O acordo não partia de um pressuposto de reciprocidade, não se limitava ao tráfico de drogas e era tão geral que, no futuro, poderia incluir o que as partes – ou, na prática, os EUA – desejassem. Em troca desses privilégios, o governo de Uribe procurava assegurar por mais dez anos a aliança com a potência do Norte num momento em que a prorrogação do Plano Colômbia era descartada pelos deputados democratas e Barack Obama mudava suas prioridades e aliados no continente.
Para alguns analistas de segurança, o acordo basicamente regulava o que os militares norte-americanos já faziam na Colômbia de modo informal e era benéfico para o país, pois possibilitava a continuação da ajuda de Washington e criava algo a ser oferecido em troca. O acordo também falava explicitamente em compartilhar informação de inteligência – algo que, de qualquer modo, já ocorria.

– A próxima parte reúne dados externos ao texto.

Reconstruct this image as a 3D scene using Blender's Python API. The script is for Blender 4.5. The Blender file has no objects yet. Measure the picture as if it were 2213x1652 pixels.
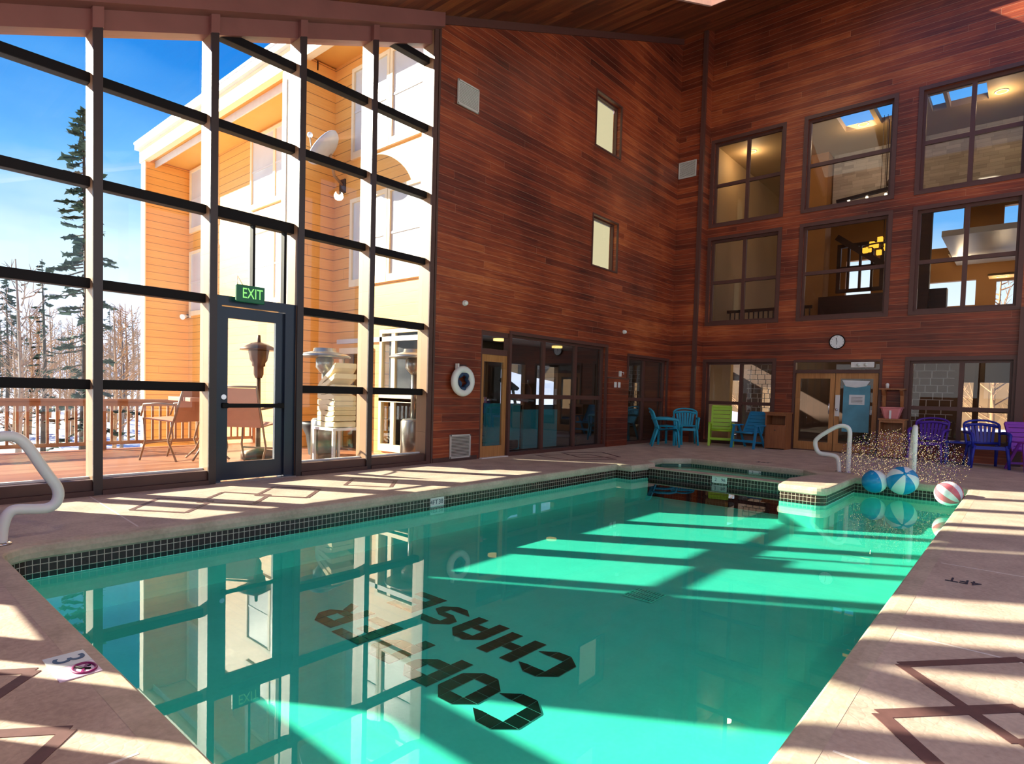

Mas sua função principal era mostrar “os dentes” a Hugo Chávez e dissuadi-lo de um eventual ataque contra a Colômbia. Se a tensão entre os dois países aumentasse e Chávez decidisse bombardear a base de Palanqueros, por exemplo, a agressão seria interpretada também como um ataque contra os Estados Unidos, o que elevaria o custo da ação.
Avalanche
Embora o chanceler Bermúdez negasse em público que este fosse um objetivo do acordo, esta foi a percepção de Chávez, o que lhe serviu para romper as relações com a Colômbia e aumentar a tensão entre a Unasul e o governo colombiano.
A Corte esclareceu em sua decisão que, embora o acordo fique sem efeito de hoje em diante, tudo o que ocorreu sob ele desde outubro até agora tem validade. E que, além disso, os demais tratados de cooperação militar continuam válidos. A intenção é evitar agora uma avalanche de ações contra o Plano Colômbia e outros acordos que tampouco foram aprovados pelo congresso.
O efeito prático dessa decisão não é grande. Desde a assinatura do Plano Colômbia, há dez anos, os militares norte-americanos têm usado as bases colombianas e, sem o acordo, certamente continuarão a fazê-lo. Eles também têm compartilhado informações de inteligência quando desejam. E, por um tratado assinado por Uribe no início de seu mandato, os militares norte-americanos já gozam de imunidade.
Cooperação
Em todo caso, porta-vozes da coalizão de governo afirmaram, minutos depois de conhecer a decisão, que apresentarão o acordo ao Congresso para que passe pelo trâmite exigido pela lei e, antes do fim da legislatura, chegue novamente à Corte para análise e aprovação. Fora a confusão inicial que a decisão provocará entre algumas autoridades norte-americanas e colombianas, poucas coisas mudarão.
Mas o efeito político poderá ser maior. Em sua reunião de reconciliação na semana passada, Juan Manuel Santos e Chávez prometeram “virar a página” e iniciar uma nova era de cooperação. Supunha-se que Santos herdaria de Uribe o acordo das bases que tanto incomodara o presidente venezuelano e pouco ou nada poderia fazer a respeito.
Agora, com a decisão do tribunal, apresentar ou não este acordo ao congresso torna-se uma prerrogativa de Santos. E então Chávez descobrirá que, com modos melhores e sem diplomacia de microfone, Santos seguirá, nesse tema, os passos de Uribe.